Into the Silence, by Wade Davis

intothesilence001When Britain launched the first three recorded assaults on Mount Everest in 1921, ’22 and ’24, the nation was still recovering from the trauma of World War I, as were most members of the climbing team.

That the first man to stand atop the world’s highest mountain should be an Englishman was a national imperative, and that he should be a gentleman was an obsession among the elite in class conscious Britain.  That hubris would lead to risks some would consider heroic and others would consider clearly unwise.  And it would leave the mountain strewn with bodies, including that of the greatest climber of his time, George Mallory.

Into the Silence: The Great War, Mallory and the Conquest of Everest recounts those first three expeditions to Everest and reaches back before those years to explore what made the men who took part.  The seminal event, of course, was the Great War, which shattered minds and bodies and left Mallory in particular desperate to become a new kind of hero by reaching the summit first.

In 1921, no climber had ever approached the 29,000 feet of Everest’s summit. The record at the time was only 24,600 feet. 

In fact, no western climber had even approached the base of Mount Everest. The region was unmapped, and most of the first expedition was spent exploring valleys and ascending passes in the attempt to find a route to the mountain.

When the British found the mountain, they broke the altitude record repeatedly.

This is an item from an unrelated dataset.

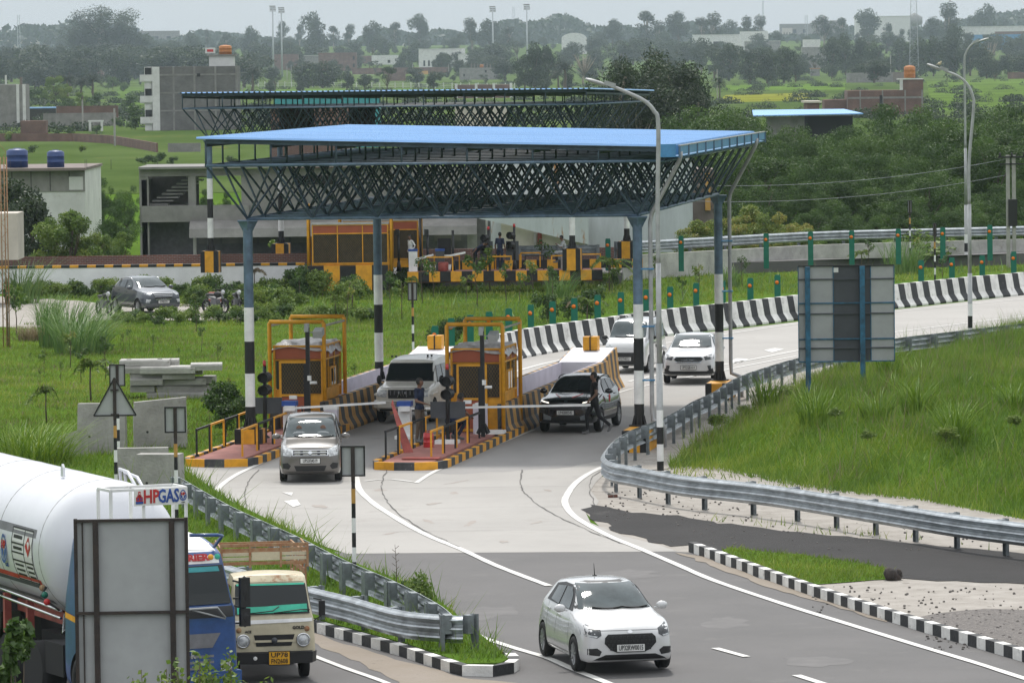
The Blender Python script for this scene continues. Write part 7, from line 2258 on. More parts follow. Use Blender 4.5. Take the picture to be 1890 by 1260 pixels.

Mallory, Howard Somervell and Teddy Norton reached 26,800 feet on May 20, 1922.  Three days later, George Finch and Geoffrey Bruce, using supplemental oxygen for the first time, reached 27,300 feet but turned back when Bruce’s oxygen equipment failed.

Norton broke the record again on June 4, 1924, reaching 28,126 feet without oxygen. The record would not be broken until the 1950s, although mountaineering historians have endlessly debated whether Mallory and Sandy Irvine reached the summit three days later.

Mallory and Irvine were last seen high on the mountain, possibly at the base of the summit pyramid, before the mist closed around them. The rest of the British expedition waited until they were certain that Mallory and Irvine could no longer be alive, then descended and returned home.

Twenty-nine years later, Edmund Hillary and Tenzing Norgay became the first to stand atop the world at 29,029 feet.

Irvine’s ice axe would be found at 27,760 feet in 1933. No other sign of him was ever found. Mallory’s body was finally found at 26,760 in 1999.  Was he on his way up, or on his way down? No one will ever know.

Britain mourned their deaths.  A memorial service was held at St. Paul’s Cathedral in London, attended by the prime minister, the entire cabinet, King George V and other members of the royal family.

Wade’s account of the three 1920s expeditions is rich in detail, from the routes the climbers took to the clothes they wore, the food they ate, the rivalries and prejudices that determined who would be part of the expeditions and the reckless decisions that led to tragedy, including Mallory’s insistence on another attempt to reach the summit after a violent late summer snowstorm in 1922 led to an avalanche that swept nine sherpas to their deaths.